__DATA SEGMENT__
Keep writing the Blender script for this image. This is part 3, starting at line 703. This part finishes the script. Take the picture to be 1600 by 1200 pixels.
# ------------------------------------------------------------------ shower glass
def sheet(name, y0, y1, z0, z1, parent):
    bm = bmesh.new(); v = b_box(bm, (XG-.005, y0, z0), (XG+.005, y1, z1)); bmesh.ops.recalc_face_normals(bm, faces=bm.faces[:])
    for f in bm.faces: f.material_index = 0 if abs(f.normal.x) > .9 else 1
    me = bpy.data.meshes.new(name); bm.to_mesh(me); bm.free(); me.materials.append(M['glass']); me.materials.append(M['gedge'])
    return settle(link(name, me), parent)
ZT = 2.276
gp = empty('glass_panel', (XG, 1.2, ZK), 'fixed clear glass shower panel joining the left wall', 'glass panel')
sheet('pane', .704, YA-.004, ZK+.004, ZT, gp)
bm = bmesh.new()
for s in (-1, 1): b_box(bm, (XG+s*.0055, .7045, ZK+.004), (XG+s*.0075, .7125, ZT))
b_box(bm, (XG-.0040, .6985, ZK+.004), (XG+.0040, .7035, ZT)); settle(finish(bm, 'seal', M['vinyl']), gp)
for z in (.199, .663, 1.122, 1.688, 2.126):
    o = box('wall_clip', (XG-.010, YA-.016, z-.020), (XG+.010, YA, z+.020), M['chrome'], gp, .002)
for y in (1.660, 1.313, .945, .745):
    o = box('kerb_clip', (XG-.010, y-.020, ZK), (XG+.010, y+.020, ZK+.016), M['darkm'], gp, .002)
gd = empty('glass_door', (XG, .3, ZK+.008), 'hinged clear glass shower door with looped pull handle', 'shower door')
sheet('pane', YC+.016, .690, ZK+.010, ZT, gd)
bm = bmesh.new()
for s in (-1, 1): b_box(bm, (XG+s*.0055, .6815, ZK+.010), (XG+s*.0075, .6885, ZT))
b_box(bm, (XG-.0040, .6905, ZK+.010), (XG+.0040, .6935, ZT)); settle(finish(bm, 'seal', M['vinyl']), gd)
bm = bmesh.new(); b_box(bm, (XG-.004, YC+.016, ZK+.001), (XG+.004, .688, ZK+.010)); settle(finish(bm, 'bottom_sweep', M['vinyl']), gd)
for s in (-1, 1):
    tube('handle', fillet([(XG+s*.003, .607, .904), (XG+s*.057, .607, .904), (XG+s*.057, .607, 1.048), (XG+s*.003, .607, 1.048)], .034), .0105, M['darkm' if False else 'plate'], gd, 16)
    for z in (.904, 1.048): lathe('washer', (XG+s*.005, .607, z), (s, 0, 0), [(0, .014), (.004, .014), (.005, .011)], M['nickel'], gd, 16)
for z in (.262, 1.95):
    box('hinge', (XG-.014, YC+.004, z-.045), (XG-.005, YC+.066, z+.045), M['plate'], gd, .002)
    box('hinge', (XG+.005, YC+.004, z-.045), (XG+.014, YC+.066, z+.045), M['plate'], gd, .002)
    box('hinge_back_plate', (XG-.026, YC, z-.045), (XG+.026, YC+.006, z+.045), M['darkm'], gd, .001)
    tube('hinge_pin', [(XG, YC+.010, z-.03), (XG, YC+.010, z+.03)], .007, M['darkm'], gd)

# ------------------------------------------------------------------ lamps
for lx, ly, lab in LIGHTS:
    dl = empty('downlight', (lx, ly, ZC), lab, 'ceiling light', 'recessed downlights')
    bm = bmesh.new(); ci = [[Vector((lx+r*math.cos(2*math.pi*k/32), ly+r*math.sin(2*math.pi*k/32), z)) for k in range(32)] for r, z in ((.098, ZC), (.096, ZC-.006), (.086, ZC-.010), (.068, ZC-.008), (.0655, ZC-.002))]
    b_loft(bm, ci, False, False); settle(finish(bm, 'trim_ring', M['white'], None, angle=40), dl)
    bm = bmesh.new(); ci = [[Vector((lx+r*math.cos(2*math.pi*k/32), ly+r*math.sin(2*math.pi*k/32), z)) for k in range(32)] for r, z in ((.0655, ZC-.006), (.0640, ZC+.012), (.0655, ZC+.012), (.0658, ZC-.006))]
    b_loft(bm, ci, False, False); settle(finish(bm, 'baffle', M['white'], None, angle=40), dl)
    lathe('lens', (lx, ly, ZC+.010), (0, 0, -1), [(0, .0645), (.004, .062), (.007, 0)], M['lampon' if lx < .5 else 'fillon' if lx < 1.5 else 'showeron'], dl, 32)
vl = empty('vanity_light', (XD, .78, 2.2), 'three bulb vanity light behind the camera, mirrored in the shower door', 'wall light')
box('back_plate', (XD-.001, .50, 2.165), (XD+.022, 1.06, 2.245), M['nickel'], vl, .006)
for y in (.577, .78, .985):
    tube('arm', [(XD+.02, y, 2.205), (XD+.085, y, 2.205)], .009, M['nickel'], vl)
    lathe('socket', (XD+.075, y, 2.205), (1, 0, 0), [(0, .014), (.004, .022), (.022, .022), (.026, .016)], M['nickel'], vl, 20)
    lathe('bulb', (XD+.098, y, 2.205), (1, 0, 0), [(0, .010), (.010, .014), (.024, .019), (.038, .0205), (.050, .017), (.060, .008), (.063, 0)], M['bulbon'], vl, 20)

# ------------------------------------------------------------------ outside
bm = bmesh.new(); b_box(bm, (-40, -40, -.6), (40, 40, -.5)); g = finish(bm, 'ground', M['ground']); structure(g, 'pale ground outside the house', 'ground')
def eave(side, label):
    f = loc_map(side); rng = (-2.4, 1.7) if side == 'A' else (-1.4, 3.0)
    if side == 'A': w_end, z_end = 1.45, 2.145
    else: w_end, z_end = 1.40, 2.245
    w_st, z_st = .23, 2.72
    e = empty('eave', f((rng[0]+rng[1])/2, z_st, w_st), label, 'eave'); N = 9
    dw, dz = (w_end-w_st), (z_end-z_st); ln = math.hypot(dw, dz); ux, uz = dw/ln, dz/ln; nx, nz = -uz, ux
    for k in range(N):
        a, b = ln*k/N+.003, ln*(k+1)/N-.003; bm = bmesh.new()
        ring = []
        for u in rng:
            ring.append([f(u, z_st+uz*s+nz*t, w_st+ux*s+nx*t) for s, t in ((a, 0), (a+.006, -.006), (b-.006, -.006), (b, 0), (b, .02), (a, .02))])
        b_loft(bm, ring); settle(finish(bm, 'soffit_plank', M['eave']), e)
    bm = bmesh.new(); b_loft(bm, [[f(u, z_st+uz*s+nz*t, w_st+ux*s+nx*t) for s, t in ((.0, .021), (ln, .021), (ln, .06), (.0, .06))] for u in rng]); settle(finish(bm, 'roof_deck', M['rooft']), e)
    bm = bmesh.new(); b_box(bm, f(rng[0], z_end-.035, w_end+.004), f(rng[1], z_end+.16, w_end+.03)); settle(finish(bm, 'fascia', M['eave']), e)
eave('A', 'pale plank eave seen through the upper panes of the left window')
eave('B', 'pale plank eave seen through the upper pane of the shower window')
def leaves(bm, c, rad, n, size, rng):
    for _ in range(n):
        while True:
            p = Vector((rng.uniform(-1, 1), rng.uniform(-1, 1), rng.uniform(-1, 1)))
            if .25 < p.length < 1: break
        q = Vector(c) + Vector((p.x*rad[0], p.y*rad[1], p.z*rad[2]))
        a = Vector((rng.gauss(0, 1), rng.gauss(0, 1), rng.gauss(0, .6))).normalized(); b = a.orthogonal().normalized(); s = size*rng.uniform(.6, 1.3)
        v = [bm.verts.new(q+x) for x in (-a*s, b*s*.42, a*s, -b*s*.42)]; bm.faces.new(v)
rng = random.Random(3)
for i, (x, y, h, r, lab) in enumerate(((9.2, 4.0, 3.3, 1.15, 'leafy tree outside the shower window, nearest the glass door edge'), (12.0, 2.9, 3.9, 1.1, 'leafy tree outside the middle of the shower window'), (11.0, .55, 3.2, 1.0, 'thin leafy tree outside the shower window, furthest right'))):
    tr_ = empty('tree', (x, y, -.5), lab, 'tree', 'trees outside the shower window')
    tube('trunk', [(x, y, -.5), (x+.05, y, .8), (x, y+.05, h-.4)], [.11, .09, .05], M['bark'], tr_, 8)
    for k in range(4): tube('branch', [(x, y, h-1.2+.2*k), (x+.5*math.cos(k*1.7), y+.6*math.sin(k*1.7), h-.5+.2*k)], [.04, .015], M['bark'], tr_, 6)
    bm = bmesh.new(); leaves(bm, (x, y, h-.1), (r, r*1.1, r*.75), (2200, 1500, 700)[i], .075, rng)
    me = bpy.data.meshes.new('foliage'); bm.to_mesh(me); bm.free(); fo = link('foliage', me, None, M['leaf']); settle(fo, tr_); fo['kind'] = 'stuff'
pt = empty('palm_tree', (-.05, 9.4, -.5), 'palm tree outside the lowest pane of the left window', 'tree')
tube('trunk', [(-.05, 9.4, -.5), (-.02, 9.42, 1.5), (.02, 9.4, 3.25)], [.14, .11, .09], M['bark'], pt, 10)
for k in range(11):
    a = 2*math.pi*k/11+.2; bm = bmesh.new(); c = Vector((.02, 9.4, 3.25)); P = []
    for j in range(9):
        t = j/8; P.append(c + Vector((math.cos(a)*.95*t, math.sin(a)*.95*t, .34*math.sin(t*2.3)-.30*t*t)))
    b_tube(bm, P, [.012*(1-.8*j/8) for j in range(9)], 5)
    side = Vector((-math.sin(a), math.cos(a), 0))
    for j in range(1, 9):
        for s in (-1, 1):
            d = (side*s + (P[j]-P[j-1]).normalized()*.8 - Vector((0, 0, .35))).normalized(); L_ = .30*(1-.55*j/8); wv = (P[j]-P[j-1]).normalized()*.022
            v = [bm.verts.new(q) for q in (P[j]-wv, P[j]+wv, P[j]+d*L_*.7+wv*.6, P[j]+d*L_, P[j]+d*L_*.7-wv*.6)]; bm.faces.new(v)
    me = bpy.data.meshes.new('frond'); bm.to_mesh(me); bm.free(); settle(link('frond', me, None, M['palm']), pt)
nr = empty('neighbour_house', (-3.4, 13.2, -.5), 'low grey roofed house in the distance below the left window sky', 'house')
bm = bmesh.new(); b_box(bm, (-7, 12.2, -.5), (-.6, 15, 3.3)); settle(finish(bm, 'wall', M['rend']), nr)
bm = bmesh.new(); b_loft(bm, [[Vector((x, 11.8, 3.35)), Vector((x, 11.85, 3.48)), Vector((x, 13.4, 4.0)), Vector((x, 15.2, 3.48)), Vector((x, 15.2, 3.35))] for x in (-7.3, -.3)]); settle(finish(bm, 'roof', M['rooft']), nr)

__WHAT IS REQUIRED__
Give back, word for word, each line from the one containing "settle(finish(bm, 'roof_deck', M['rooft']), e)" down to the one containing "eave('A', 'pale plank", including those two lines.

__SOLVED PROBLEM__
    bm = bmesh.new(); b_loft(bm, [[f(u, z_st+uz*s+nz*t, w_st+ux*s+nx*t) for s, t in ((.0, .021), (ln, .021), (ln, .06), (.0, .06))] for u in rng]); settle(finish(bm, 'roof_deck', M['rooft']), e)
    bm = bmesh.new(); b_box(bm, f(rng[0], z_end-.035, w_end+.004), f(rng[1], z_end+.16, w_end+.03)); settle(finish(bm, 'fascia', M['eave']), e)
eave('A', 'pale plank eave seen through the upper panes of the left window')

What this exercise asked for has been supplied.